If you spend a long enough time on this earth everything eventually gets recycled, often as something other than originally intended. In the car industry design firms have been doing some recycling – of ideas.
Here’s some amazing design stories, in no particular order.
Citroen once asked Bertone to design a new compact car, and it came up with the Xantia. A little while later Daewoo commissioned the Italian design house for its own compact car, and the Espero is clearly all-Xantia design cues from the front bumper back to the B-pillar.
Citroen Xantia
Daewoo Espero
Alfa Romeo commissioned a new model from Pininfarina, and it delivered a concept car, which Alfa Romeo rejected. So, when Peugeot asked Pinifarina for a new car to replace the 505, it recycled the concept it had submitted to Alfa Romeo, and this car became the Peugeot 405. Then, oops! Alfa Romeo rejected its own in-house concept, went back to Pininfarina and said they would take its concept after all, and thus was born the Alfa Romeo 164.
Alfa Romeo 164
Peugeot 405
In 1990 Ital Design suggested a design concept to Jaguar which it called the Kensington. Jaguar rejected the design, but lo! The Kensington concept was reborn as the Daewoo Leganza. Actually, it was also used as the basis for the Lexus GS300 and the Seat Toledo!

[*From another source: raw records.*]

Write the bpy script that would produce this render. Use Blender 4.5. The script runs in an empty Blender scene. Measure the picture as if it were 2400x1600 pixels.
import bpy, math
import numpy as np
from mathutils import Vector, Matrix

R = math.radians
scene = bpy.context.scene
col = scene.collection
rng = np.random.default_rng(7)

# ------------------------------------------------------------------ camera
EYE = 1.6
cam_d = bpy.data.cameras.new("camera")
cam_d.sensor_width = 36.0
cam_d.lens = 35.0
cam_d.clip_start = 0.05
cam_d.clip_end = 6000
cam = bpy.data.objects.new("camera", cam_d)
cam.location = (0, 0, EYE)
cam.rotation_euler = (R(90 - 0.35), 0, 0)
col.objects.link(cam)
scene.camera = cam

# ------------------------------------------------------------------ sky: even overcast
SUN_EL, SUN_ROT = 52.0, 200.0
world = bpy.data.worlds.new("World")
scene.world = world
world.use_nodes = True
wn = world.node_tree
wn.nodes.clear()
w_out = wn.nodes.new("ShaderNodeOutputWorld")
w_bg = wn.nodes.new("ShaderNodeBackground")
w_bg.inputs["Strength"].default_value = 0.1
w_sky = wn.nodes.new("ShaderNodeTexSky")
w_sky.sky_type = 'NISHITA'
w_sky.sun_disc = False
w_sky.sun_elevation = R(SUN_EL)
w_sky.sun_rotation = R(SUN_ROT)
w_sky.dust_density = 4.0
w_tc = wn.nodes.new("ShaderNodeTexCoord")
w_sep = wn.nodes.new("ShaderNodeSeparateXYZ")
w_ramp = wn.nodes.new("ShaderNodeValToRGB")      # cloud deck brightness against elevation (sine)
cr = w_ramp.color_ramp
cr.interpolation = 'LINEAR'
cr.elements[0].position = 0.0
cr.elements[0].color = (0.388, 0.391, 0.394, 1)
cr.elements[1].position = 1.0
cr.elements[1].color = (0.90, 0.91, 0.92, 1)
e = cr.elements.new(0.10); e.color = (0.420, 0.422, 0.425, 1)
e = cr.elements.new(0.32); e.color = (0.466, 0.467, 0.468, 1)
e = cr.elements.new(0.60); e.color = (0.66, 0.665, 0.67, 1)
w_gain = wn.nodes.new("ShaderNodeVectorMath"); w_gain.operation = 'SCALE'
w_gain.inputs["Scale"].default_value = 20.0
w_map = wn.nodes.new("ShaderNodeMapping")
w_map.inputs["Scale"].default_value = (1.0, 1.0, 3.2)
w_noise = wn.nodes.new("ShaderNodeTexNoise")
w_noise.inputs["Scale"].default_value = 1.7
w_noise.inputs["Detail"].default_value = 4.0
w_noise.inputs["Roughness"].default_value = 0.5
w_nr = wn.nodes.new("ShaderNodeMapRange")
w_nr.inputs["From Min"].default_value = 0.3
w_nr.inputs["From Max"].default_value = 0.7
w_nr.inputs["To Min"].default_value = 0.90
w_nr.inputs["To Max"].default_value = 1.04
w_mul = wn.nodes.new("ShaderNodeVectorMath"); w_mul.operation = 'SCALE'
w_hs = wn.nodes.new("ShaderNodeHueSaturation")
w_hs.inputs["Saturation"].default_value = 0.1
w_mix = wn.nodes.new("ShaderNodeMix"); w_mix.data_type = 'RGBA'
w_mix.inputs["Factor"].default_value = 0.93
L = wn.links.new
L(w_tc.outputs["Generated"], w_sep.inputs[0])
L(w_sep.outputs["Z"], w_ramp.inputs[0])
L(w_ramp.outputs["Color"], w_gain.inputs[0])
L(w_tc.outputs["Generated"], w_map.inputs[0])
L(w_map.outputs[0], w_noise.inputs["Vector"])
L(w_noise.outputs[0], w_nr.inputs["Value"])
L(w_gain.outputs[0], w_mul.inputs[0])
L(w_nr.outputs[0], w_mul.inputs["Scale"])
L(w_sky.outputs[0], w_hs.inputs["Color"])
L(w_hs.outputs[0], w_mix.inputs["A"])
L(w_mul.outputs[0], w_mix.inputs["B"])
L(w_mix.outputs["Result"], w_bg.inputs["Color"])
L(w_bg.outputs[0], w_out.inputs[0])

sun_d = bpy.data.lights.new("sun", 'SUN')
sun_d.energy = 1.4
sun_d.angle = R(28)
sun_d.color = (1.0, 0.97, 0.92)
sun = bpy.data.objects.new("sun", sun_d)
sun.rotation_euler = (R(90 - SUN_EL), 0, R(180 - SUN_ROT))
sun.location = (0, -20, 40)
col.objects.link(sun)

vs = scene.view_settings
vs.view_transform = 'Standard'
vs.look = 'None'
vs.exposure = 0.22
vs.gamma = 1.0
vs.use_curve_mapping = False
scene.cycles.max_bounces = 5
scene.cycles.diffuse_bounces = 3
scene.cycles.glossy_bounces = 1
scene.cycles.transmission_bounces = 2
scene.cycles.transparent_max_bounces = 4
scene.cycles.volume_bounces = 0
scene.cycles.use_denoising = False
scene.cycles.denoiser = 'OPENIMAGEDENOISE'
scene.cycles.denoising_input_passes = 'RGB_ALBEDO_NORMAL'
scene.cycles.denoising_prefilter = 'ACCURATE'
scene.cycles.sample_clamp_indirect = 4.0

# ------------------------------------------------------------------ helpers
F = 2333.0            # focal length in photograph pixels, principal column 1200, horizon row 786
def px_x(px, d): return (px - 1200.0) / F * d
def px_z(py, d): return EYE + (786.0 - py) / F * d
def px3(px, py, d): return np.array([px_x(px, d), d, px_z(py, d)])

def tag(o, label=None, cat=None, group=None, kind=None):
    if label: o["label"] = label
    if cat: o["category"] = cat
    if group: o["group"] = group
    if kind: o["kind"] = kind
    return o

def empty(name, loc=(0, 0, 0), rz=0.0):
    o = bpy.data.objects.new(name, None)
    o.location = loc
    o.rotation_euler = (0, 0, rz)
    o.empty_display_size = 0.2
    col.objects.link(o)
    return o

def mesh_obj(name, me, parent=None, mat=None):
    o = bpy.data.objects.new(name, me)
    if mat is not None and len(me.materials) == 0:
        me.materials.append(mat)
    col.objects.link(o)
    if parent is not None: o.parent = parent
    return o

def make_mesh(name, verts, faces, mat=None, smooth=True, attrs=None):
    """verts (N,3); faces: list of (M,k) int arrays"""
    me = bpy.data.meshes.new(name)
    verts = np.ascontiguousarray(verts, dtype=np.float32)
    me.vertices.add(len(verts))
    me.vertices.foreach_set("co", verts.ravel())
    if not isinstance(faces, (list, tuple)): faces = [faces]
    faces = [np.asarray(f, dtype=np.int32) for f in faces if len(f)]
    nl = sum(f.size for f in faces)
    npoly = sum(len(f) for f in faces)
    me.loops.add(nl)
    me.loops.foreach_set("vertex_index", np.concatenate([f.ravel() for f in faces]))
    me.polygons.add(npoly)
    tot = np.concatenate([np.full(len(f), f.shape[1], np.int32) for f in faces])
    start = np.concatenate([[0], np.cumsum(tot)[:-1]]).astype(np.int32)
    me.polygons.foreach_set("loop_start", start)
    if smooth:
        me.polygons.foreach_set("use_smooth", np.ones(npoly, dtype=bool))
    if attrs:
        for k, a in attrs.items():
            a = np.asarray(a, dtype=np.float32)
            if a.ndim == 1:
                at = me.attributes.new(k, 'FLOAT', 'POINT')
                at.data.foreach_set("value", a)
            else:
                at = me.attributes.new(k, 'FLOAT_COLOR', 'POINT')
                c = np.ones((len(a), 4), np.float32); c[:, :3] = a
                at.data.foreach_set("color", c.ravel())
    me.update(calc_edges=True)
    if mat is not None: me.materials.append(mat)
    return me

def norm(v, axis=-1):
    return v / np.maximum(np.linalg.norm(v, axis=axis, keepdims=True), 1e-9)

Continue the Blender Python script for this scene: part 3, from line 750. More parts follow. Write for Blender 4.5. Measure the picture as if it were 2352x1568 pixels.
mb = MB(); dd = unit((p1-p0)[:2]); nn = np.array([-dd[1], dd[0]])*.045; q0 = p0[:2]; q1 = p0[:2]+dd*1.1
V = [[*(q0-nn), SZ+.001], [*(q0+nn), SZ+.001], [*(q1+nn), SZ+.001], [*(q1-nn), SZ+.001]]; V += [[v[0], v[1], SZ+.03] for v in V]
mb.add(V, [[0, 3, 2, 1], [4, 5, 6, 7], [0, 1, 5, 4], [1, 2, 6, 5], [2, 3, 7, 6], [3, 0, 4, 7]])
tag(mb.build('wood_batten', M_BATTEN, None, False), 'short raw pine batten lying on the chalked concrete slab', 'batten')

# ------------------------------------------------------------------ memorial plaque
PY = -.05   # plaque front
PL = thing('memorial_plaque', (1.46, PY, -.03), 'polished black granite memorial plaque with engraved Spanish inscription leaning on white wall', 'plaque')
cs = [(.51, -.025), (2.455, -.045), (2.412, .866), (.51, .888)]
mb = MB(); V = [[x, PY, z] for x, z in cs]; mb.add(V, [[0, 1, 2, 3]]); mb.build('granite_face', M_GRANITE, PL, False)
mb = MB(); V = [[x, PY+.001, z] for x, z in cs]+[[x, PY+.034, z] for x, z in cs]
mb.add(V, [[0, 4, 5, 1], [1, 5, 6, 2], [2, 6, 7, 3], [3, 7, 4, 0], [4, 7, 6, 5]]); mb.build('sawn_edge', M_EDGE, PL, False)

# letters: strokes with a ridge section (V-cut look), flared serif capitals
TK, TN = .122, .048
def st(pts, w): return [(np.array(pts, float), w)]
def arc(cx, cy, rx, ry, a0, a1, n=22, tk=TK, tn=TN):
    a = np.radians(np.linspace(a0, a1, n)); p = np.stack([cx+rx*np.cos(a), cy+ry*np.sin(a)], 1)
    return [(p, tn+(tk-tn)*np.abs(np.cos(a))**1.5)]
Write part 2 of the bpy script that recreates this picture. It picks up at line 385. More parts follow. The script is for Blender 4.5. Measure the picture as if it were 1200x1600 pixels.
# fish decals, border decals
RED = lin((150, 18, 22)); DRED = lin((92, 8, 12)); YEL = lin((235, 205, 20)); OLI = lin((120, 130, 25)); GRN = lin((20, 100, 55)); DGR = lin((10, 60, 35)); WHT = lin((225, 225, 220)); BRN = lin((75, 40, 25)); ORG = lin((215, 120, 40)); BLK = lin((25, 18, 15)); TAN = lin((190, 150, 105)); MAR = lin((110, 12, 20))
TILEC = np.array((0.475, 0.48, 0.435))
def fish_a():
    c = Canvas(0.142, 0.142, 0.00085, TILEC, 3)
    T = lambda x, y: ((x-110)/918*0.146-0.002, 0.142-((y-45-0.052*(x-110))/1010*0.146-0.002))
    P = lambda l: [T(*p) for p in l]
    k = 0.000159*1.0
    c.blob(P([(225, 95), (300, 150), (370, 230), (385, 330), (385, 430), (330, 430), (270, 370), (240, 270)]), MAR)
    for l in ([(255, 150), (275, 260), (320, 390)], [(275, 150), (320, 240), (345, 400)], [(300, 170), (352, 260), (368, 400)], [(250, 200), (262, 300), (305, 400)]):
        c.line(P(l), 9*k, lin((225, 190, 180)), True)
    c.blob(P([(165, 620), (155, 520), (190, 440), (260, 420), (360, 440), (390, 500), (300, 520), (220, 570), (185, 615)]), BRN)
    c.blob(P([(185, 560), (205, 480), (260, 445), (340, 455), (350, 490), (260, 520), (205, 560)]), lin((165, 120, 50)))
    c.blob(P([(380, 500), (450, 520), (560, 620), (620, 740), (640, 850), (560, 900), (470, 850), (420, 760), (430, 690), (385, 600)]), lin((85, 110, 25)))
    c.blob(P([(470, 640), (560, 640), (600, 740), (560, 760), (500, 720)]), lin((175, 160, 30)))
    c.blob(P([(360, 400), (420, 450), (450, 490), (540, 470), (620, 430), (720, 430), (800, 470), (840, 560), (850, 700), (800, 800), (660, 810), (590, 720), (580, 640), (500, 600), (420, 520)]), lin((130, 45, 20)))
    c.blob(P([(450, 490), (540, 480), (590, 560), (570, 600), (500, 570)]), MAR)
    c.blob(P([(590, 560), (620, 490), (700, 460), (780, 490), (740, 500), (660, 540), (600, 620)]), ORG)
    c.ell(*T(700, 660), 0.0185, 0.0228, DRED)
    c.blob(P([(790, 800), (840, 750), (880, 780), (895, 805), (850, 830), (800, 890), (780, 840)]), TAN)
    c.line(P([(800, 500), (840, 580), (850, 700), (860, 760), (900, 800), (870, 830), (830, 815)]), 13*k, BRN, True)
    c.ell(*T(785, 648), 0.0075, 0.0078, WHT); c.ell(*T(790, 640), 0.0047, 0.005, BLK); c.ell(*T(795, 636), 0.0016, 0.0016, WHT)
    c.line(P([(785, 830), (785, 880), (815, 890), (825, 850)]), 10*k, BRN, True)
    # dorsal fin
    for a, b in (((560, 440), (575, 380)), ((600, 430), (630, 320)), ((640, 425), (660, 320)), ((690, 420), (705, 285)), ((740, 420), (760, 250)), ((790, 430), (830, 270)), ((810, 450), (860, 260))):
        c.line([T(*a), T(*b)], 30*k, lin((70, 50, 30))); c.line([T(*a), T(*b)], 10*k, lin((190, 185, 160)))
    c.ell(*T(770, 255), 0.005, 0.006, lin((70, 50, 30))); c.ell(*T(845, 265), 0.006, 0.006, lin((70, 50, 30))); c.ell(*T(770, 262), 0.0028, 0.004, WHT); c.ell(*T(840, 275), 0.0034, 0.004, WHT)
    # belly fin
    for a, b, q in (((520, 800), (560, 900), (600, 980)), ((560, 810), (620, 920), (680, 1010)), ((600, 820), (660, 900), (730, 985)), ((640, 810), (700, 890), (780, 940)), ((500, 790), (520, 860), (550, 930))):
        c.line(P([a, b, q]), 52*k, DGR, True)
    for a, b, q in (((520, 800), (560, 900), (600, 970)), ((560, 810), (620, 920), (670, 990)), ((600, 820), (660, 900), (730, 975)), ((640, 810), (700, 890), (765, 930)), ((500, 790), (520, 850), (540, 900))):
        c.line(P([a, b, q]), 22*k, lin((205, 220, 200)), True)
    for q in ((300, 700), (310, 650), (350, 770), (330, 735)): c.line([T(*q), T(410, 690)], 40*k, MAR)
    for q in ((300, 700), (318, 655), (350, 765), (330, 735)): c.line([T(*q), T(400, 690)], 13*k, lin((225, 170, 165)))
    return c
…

Ital Design Kensington concept
Daewoo Leganza
In the early 1990s Jaguar began studies on a successor to the venerable XJ-S, and because of a joint venture with Tom Walkinshaw’s TWR Group some joint work was done on a concept called XJ-41. The project was too expensive for Jaguar and was stopped, but Ian Callum (who joined TWR from Carrozzeria Ghia) borrowed some of the fundamentals of the concept and created Project XX. Jaguar ditched that too, but this was the starting point for what would become the Aston Martin DB7.
Jaguar XJ41 concept
Aston Martin DB7
In 1995 Ital Design proposed a sports coupe to Daewoo Motor, labelled the Daewoo Bucrane. However, there was no chance of this car going into production and the concept was put back on the shelf. Lo and behold, in 1997, the same concept was reborn as the Maserati 3200GT. See, no need to waste a good design!
Ital Design Bucrane concept
Maserati 3200 GT
Daewoo and Ital Design joined up again in 1998 when the Turin design firm took a concept it had developed for Fiat, codenamed Lucciola, and this was the design concept that went into production as the Daewoo Matiz.